2. Launch the fit using n3fit runcard.yml replica, specifying the replica number. Initiate more replicas than needed to account for potential postfit rejections.

3. Once fits are complete, use evolven3fit runcard_folder number_of_replicas to evolve replicas using the DGLAP. Use the actual number of replicas with which you started.

   Note

   For fixed-PDF fits, vp-fakeevolve can replace evolven3fit. This is much faster to run, as the PDFs that are load in a fixed-PDF fit have already been evolved!

4. Finalise with postfit number_of_replicas runcard_folder, which filters replicas to yield the final PDF and EFT set. The number specified should match your desired final count.

Output of the fit

As in NNPDF, every time a replica is finalised, the output is saved to the `runcard/nnfit/replica_$replica`_ folder, which contains these files:

• chi2exps.log: a log file with the χ² of the training.

• runcard.exportgrid: the PDF grid.

• runcard.json: a json file with the information of the fit.
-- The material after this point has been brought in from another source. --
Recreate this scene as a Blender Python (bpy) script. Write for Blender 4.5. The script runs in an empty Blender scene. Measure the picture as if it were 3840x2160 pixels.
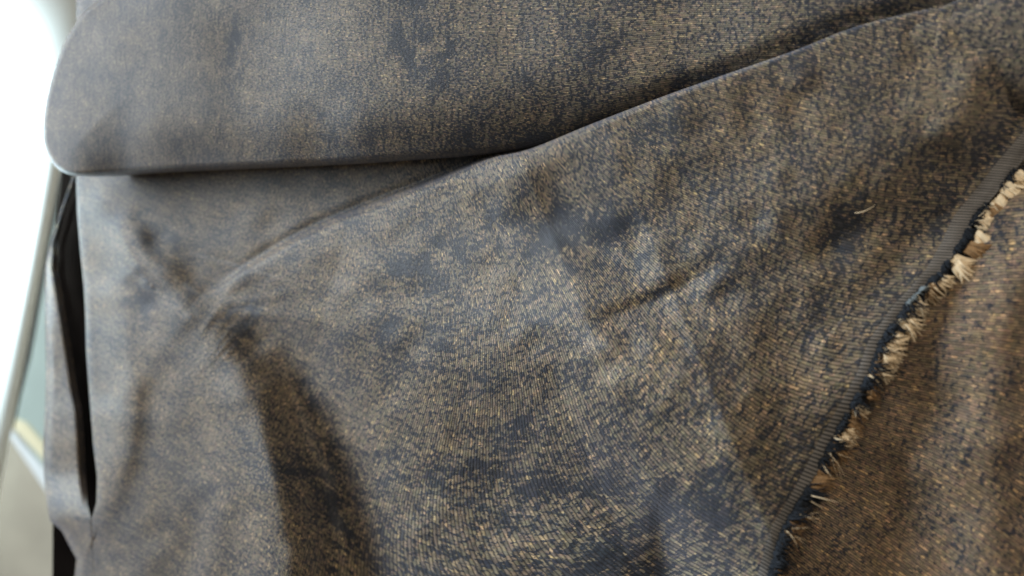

Additinally, in \(\text{SIMUnet}\) you will find this file:

• bsm_fac.csv: file with the values of the EFT coefficients for this replica.

Once the fit is complete, the next steps involve uploading and analysing the results.

3. Uploading the fit

Once the fit is complete, the next steps involve uploading the results. This is particularly useful if, for example, you ran the fit on a cluster and want to make it avaiable to collaborators or download it from a different machine. You can upload the fit by using vp-upload runcard_folder and then fetch it with vp-get fit fit_name.

4. Analising the fit

\(\text{SIMUnet}\) has different functionalities that allow the user to analyse their results. The code inherits functions from NNPDF and, on their website, the user can find further details and instructions on how to analyse results when it comes to the PDFs.

\(\text{SIMUnet}\), additionally, contains a complete set of functions that allow the user to analyse the EFT space, and the interplay between the PDFs and the EFT coefficients. The complete documentation can be found on the Functions documentation tab.